Given the magnitude of domestic and international events since our 29 May elections, expectations and goals await a reset. The success of our new national governance structure should be gauged by the number of productive jobs created.
The year 2024 will be routinely referenced. In Europe and North America, comparisons are already being made between this year’s unrest, particularly on university campuses, and those of 1968. In America that year - and again this year - a top US presidential candidate was the target of an assassin’s bullets and the Democratic Party’s convention in Chicago was confronted by abundant strife.
The political evolution sparked in 2024 must deliver for SA’s unemployed. Although 1994 promised widespread upliftment, three decades of sputtering economic progress amid sweeping patronage, has produced the world’s most severe youth unemployment crisis.
Escaping poverty is unlikely for those who, years after leaving school, still lack valued work experience. SA’s typical young adults are poor, poorly educated and unemployed. Most of them are stranded with their aspirations expiring amid compounding dependencies.
Reflecting its liberation credentials and political dominance, the ANC could expect to benefit electorally from such dependencies increasing reliance on government programmes. This was one of many examples of crude patronage being recklessly indulged. Coalition politics and a new opposition party - led by a patronage-minded former ANC president - demand a rethink by policy makers constrained by vanishing fiscal headroom.

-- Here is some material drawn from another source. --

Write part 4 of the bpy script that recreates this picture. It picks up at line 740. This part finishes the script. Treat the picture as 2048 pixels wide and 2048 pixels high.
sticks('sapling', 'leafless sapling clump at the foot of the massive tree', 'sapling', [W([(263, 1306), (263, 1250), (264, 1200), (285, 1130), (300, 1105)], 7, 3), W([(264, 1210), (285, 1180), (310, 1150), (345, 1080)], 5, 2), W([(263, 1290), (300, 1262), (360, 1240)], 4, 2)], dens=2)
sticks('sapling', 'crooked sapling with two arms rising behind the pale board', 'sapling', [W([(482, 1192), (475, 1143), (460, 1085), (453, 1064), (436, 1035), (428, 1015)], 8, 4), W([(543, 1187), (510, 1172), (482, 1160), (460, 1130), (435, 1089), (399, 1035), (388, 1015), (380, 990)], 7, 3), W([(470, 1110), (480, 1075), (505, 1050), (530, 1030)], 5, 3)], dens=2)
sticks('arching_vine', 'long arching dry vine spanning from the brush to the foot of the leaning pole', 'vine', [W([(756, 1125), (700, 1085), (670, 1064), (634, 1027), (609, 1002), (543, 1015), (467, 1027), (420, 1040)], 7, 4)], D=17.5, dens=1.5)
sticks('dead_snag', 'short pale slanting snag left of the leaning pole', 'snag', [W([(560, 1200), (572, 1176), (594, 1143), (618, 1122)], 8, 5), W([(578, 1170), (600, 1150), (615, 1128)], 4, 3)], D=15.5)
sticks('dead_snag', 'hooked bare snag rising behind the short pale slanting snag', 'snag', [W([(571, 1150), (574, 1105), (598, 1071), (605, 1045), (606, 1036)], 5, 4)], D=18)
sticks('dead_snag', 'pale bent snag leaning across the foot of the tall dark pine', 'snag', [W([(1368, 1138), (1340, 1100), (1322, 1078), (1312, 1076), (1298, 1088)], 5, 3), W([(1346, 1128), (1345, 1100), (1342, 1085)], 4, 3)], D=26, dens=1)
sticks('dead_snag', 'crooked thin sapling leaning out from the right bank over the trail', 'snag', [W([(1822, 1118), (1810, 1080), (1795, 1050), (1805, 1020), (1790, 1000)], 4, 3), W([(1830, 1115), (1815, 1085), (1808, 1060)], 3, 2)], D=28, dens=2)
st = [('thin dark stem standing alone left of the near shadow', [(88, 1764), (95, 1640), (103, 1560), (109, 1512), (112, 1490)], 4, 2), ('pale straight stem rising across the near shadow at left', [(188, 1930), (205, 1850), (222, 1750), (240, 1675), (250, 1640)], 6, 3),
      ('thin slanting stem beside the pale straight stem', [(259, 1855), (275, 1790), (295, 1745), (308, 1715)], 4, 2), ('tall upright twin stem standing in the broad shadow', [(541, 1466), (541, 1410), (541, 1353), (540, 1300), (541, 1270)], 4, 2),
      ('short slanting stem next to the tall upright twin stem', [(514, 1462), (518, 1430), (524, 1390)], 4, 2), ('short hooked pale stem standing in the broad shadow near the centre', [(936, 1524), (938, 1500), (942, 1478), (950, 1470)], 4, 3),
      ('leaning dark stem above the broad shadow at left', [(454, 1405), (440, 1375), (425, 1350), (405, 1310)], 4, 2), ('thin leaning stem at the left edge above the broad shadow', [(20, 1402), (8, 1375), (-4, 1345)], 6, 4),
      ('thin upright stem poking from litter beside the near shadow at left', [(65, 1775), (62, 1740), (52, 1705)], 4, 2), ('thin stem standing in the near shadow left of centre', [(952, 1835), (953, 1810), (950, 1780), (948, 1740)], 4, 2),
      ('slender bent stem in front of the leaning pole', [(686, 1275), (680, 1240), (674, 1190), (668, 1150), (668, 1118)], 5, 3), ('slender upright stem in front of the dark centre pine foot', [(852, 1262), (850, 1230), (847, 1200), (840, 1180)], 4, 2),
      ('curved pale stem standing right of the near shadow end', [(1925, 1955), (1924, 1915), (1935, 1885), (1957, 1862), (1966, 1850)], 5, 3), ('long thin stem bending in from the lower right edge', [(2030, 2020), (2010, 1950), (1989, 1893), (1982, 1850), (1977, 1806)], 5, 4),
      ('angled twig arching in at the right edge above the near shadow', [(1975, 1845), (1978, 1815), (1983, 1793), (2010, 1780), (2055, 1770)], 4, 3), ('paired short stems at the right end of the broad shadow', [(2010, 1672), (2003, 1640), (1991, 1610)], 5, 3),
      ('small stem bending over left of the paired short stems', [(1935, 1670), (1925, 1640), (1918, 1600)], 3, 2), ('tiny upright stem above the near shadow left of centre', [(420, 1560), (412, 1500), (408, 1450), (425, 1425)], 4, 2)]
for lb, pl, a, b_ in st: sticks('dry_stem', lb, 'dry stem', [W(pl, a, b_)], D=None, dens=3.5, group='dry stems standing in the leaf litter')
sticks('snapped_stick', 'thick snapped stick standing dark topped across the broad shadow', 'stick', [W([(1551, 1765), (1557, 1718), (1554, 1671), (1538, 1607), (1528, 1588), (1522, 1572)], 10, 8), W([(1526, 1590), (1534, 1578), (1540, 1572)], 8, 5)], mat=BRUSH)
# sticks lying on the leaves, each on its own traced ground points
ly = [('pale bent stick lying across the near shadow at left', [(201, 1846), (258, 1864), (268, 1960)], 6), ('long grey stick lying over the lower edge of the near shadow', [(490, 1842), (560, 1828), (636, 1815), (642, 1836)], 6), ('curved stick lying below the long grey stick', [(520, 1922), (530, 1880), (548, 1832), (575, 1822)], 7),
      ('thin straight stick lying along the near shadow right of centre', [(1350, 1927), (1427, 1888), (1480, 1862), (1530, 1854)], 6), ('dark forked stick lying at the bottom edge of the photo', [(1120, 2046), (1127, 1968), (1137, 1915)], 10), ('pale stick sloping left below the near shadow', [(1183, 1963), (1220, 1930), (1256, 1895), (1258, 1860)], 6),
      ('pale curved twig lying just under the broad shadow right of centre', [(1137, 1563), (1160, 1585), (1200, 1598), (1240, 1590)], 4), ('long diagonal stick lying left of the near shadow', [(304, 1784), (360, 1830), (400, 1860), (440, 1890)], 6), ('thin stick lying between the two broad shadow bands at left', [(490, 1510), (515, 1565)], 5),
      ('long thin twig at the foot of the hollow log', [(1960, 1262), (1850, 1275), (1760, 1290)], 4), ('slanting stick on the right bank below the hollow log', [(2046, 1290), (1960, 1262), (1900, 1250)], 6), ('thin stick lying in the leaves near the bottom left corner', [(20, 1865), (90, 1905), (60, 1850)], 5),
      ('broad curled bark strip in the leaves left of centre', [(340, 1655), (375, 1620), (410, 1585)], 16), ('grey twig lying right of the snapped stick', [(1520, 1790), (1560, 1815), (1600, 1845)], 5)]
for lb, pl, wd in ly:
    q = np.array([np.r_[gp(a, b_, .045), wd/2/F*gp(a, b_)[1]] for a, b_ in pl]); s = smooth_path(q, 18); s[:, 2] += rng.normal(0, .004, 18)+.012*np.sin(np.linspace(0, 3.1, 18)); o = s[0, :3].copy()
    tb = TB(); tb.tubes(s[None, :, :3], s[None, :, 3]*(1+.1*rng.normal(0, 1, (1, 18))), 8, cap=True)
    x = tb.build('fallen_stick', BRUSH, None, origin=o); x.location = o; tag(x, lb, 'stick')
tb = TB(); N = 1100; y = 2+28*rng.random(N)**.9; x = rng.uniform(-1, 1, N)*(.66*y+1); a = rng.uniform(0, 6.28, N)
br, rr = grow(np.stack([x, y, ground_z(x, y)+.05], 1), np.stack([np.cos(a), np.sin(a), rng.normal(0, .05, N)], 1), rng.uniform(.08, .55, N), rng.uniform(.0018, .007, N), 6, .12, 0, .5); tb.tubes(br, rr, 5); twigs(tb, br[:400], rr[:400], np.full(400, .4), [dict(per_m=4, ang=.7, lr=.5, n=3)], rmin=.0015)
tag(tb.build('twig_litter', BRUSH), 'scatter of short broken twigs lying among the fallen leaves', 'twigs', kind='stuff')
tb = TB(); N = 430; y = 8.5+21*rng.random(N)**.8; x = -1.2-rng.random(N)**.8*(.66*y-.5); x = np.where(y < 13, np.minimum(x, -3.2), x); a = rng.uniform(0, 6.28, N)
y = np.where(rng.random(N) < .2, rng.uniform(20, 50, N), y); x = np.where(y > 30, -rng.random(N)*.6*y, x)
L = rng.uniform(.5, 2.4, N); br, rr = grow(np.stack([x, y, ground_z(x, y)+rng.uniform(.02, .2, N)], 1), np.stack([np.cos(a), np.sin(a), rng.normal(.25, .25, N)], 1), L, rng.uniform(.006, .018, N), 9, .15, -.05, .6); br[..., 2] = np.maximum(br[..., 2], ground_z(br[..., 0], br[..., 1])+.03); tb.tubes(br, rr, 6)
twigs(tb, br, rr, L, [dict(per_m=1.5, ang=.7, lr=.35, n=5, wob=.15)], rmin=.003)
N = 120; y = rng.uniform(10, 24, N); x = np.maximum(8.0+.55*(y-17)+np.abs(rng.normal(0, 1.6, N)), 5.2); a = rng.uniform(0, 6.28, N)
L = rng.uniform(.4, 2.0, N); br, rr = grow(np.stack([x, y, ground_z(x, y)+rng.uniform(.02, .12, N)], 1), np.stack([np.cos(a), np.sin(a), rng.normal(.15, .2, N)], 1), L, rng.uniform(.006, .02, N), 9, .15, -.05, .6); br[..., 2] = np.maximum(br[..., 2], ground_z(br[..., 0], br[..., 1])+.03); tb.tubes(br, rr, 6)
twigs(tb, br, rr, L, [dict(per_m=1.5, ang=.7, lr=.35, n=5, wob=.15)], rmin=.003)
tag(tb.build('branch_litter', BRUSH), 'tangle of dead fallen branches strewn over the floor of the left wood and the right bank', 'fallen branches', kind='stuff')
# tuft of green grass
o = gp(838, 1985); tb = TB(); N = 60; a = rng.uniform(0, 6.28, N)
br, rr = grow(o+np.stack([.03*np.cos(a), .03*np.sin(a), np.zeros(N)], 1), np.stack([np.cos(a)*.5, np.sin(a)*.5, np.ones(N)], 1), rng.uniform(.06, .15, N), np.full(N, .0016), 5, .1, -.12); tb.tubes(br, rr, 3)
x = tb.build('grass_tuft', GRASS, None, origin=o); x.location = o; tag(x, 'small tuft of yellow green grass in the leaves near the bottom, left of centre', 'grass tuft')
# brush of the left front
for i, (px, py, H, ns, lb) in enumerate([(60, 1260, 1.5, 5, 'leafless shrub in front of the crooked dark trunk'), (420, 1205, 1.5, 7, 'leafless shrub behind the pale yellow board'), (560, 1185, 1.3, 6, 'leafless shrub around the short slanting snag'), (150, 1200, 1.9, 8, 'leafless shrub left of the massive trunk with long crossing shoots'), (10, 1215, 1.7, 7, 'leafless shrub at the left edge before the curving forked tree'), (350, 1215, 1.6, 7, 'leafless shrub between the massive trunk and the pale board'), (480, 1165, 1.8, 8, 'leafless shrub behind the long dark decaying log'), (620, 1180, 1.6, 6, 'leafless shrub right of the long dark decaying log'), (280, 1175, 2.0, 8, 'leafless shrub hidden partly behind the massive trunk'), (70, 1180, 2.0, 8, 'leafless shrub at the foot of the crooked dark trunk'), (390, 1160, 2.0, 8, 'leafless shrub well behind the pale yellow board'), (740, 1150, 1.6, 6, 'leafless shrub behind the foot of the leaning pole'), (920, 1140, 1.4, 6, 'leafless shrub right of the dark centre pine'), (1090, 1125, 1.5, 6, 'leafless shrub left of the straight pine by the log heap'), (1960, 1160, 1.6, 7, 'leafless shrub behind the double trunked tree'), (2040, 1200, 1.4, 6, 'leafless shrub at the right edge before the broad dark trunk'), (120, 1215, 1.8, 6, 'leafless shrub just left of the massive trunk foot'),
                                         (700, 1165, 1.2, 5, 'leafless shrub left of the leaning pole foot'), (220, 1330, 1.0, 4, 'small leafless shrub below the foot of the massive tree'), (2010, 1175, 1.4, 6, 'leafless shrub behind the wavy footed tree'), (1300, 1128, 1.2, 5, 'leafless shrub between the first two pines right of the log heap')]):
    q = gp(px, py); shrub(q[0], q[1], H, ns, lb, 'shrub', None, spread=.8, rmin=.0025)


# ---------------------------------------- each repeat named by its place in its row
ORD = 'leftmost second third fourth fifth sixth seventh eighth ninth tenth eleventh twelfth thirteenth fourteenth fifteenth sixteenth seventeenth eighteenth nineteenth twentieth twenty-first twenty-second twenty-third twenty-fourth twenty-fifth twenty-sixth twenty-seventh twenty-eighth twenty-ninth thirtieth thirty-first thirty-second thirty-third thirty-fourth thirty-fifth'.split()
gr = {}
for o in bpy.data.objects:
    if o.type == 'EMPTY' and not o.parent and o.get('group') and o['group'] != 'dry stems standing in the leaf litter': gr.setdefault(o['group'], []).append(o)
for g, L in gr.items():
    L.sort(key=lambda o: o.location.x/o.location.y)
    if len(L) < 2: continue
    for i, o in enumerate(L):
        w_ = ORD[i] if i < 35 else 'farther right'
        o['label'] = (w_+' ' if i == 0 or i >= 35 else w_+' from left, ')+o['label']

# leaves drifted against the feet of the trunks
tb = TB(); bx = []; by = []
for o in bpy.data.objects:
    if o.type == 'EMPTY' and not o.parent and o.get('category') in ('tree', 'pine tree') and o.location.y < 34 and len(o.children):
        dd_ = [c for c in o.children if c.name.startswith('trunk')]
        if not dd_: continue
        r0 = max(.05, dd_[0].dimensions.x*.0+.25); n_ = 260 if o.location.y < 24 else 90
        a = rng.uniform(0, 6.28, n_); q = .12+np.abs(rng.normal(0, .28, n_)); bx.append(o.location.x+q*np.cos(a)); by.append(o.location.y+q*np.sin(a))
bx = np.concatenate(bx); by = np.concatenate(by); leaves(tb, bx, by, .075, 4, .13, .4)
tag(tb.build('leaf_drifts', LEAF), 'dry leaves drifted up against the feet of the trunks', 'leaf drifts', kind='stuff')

Ruling elites of commodity exporting nations are innately shielded from pressures to create a highly productive workforce. If, however, their countries hold elections, they are then incentivised to redistribute some export earnings to fund patronage. The electoral value of the money spent on patronage will, presumably, increase if the recipients are so poor that they rely on grants. Alternatively, if young adults are highly skilled and productive, they will want to hold elected officials accountable.